Chromatographic behavior and characterization of polydisperse surfactants using Ultra-High-Performance Liquid Chromatography hyphenated to High-Resolution Mass Spectrometry.

Surfactants are widely used in various petrochemical applications. Thus, it is essential to have highly efficient analytical tools to monitor the different classes of surfactants commonly used. Three among the four known classes of surfactants were studied in the present work: anionic (i.e. alkylbenzene sulfonate, alkyl ether carboxylic acid), nonionic (i.e. alkylcyclohexyl alcohol ethoxylated, alkyl alcohol ethoxylated) and cationic (i.e. alkyl trimethylammonium). Thanks to high-resolution mass spectrometry (HRMS), a useful mass list was created including 119 m/z values (error in mass around 5 ppm).

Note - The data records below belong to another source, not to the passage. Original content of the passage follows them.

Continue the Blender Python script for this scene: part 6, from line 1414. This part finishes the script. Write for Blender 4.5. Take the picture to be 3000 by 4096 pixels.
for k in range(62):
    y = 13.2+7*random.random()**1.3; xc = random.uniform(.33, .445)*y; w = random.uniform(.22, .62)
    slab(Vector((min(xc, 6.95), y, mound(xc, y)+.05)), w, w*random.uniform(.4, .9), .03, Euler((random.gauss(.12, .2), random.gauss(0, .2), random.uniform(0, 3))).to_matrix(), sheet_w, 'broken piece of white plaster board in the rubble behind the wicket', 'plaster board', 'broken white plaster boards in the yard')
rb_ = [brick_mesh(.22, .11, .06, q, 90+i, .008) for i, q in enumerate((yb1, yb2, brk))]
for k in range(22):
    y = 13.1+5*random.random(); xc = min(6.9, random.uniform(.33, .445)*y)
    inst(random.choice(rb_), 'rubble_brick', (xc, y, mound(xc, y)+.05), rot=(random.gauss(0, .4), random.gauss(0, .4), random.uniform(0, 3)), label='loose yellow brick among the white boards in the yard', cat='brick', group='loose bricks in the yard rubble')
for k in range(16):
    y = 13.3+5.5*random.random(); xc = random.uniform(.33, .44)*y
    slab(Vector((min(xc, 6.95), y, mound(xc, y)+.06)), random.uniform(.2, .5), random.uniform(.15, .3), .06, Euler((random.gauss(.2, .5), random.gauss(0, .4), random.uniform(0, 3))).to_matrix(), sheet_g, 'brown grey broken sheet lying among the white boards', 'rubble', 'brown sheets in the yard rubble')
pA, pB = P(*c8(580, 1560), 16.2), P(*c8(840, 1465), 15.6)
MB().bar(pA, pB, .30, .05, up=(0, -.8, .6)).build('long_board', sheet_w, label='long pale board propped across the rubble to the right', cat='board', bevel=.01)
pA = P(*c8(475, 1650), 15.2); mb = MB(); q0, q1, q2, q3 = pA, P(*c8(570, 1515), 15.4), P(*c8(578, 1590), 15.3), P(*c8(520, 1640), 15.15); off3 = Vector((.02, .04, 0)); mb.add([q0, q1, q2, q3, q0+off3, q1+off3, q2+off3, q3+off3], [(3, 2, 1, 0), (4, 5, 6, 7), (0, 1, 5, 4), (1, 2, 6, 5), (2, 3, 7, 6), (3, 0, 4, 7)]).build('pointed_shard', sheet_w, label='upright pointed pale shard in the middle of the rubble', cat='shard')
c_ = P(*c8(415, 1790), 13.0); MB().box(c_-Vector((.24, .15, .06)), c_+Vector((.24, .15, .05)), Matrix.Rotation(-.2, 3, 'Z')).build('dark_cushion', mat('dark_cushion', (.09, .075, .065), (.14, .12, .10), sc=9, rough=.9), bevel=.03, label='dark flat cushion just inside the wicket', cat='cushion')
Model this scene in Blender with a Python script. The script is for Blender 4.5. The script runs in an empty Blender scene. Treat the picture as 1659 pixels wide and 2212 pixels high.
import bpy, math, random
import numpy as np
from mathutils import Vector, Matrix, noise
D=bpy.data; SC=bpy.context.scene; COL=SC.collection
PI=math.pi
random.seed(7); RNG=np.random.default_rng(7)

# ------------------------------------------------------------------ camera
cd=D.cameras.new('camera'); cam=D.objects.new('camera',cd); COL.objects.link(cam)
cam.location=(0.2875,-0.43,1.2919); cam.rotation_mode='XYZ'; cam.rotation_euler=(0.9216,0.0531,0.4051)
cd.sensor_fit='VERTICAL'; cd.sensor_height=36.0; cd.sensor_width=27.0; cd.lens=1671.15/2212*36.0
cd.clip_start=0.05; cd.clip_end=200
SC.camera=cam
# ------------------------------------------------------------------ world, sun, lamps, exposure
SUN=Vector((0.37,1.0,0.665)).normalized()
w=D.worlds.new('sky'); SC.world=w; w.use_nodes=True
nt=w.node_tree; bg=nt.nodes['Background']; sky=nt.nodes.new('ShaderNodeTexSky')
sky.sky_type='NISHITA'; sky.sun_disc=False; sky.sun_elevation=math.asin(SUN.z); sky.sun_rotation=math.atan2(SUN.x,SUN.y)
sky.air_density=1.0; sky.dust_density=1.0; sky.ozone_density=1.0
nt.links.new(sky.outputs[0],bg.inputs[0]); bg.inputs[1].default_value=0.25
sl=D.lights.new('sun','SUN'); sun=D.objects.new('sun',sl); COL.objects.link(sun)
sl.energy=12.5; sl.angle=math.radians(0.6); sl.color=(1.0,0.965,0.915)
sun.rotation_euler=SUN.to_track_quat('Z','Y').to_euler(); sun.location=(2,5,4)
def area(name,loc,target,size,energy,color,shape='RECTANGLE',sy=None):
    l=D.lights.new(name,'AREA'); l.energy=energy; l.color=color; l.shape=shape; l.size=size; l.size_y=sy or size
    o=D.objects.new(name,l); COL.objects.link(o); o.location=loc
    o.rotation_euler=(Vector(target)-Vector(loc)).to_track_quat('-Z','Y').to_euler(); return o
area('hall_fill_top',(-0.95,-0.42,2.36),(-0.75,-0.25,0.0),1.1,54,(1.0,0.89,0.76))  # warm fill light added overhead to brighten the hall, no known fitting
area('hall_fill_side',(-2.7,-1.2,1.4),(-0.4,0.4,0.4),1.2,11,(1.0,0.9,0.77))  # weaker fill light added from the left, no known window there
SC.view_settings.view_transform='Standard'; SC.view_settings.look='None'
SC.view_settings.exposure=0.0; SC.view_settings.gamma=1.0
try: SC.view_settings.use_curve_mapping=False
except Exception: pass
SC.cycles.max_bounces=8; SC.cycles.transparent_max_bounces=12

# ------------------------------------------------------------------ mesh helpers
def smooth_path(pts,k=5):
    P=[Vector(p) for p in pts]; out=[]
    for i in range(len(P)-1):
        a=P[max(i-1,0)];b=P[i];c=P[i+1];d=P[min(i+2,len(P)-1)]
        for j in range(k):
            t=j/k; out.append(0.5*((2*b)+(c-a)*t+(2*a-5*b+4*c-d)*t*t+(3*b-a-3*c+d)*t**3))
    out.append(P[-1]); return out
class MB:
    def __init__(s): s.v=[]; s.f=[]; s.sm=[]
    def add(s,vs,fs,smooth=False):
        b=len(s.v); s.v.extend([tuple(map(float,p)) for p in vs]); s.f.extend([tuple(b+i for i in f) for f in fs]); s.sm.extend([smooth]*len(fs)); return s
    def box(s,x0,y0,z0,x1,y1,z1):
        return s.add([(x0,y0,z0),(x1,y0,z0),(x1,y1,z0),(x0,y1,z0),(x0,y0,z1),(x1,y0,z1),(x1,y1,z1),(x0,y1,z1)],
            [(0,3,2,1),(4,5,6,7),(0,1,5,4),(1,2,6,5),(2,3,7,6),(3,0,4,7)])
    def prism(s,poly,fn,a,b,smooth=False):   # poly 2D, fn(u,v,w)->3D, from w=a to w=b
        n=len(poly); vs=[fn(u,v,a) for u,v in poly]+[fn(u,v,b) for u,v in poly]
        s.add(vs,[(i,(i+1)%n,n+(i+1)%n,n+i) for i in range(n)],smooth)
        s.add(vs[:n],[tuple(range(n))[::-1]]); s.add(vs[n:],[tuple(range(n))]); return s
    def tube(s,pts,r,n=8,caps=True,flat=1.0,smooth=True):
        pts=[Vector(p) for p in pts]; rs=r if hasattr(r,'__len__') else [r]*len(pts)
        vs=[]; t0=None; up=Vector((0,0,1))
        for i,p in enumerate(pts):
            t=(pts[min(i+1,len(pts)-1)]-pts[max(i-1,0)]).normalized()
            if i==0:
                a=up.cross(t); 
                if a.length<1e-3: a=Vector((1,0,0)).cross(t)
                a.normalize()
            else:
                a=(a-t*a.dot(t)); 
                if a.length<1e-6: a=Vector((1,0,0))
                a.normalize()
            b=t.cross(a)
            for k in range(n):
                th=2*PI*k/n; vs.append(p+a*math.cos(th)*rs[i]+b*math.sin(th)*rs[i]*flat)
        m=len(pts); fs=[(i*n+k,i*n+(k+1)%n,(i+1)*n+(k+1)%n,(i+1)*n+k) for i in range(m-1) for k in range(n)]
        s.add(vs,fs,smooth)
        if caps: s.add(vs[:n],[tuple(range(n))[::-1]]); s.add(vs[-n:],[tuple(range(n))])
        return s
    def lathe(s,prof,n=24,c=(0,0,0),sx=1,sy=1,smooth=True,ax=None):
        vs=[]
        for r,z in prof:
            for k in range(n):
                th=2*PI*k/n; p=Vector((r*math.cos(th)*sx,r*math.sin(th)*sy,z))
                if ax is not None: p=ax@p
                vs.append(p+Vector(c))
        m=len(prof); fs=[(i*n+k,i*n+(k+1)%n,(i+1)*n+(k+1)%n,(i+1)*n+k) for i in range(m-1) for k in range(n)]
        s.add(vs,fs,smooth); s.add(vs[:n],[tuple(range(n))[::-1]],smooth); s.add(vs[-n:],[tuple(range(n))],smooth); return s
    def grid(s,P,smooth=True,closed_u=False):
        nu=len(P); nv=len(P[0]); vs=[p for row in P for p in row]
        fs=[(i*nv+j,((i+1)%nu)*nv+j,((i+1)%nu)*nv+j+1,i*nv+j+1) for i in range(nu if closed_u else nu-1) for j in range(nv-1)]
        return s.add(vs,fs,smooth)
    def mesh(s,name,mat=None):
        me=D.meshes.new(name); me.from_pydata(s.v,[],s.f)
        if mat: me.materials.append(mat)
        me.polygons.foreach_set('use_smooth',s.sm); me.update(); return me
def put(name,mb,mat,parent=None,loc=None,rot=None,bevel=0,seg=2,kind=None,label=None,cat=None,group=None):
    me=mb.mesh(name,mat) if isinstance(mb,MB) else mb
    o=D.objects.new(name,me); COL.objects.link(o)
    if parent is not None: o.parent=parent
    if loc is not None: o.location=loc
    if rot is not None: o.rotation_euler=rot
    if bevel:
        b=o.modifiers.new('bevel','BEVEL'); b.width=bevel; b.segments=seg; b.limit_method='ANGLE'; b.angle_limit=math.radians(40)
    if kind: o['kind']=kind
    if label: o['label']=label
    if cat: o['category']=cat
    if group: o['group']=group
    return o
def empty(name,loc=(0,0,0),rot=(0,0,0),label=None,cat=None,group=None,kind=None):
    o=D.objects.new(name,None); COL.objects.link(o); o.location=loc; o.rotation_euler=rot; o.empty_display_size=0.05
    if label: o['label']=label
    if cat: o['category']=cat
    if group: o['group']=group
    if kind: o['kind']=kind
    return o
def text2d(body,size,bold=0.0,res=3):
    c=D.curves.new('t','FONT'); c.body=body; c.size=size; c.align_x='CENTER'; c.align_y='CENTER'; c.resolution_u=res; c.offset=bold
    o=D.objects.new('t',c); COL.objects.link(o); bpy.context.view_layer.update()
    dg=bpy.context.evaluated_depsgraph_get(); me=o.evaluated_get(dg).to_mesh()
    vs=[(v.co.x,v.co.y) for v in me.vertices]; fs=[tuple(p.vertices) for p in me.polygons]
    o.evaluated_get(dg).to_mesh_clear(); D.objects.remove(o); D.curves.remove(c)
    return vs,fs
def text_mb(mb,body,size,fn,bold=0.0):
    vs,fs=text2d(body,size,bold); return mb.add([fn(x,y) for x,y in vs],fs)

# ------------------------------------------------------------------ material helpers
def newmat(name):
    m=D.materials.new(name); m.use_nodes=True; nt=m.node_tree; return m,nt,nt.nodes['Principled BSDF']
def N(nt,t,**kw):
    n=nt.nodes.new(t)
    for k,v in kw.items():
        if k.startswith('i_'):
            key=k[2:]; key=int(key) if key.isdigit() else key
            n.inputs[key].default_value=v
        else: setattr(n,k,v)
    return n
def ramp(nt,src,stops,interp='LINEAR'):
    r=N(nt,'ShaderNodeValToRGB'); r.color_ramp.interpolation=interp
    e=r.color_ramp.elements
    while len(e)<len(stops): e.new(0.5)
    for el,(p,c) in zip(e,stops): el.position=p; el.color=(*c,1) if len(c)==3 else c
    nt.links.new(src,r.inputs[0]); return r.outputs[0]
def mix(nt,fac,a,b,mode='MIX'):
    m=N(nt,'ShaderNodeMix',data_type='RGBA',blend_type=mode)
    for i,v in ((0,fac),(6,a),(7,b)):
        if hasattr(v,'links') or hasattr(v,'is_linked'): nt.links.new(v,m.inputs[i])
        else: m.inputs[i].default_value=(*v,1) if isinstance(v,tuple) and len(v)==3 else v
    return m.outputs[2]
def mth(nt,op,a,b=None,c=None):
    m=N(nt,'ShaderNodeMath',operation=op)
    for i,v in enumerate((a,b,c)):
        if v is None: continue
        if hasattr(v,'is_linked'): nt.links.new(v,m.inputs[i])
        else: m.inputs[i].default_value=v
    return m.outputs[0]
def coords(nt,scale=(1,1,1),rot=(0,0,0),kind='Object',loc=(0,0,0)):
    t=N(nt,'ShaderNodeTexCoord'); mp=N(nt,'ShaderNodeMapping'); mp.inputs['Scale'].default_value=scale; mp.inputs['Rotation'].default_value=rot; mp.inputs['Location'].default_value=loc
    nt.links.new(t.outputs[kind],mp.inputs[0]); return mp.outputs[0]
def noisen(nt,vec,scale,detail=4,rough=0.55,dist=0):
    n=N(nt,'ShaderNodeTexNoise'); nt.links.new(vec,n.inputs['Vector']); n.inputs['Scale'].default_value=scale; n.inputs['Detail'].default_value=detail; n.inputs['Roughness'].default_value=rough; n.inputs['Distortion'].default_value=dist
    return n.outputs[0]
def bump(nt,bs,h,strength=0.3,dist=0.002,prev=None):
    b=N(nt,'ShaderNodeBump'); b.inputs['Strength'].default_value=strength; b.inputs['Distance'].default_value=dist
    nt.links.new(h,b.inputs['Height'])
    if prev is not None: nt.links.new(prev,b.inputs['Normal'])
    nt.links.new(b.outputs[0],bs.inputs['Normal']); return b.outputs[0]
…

This list was the foundation of a HRMS database, which, for the sake of simplicity, will be further denoted only "database". To avoid ion competition and streamline attribution of structural formulas for isobar molecules, a suitable chromatographic method was used before MS. The retention behavior of six surfactants (trimethyloctadecylammonium bromide, myristyltrimethylammonium bromide, Brij®C10, Triton X-100 reduced, glycolic acid ethoxylate lauryl ether, 4-dodecylbenzenesulfonic acid) was evaluated under three separation modes: reversed-phase liquid chromatography (RPLC), hydrophilic interaction chromatography (HILIC) and mixed-mode chromatography (combination of anion-exchange and reversed-phase mechanisms). In RPLC mode, six columns were tested including C4, C18, C30, polar-embedded C18, PFP and phenyl chemistries. Two HILIC columns were also tested including bare silica and urea chemistries. An anion-exchange combined with RPLC mechanism was investigated as mixed-mode mechanism. Using ammonium formate at 10 mM as buffer provided the best signal in HRMS. In liquid chromatography, acid conditions (pH 3.5) were preferred, to avoid peak tailing due to residual silanols. The mixed-mode separation mode clearly appears as the best compromise for the characterization of the three surfactants classes. Nevertheless, the orthogonality observed for the separations obtained in HILIC and RPLC modes offers some possibilities for further multidimensional separations.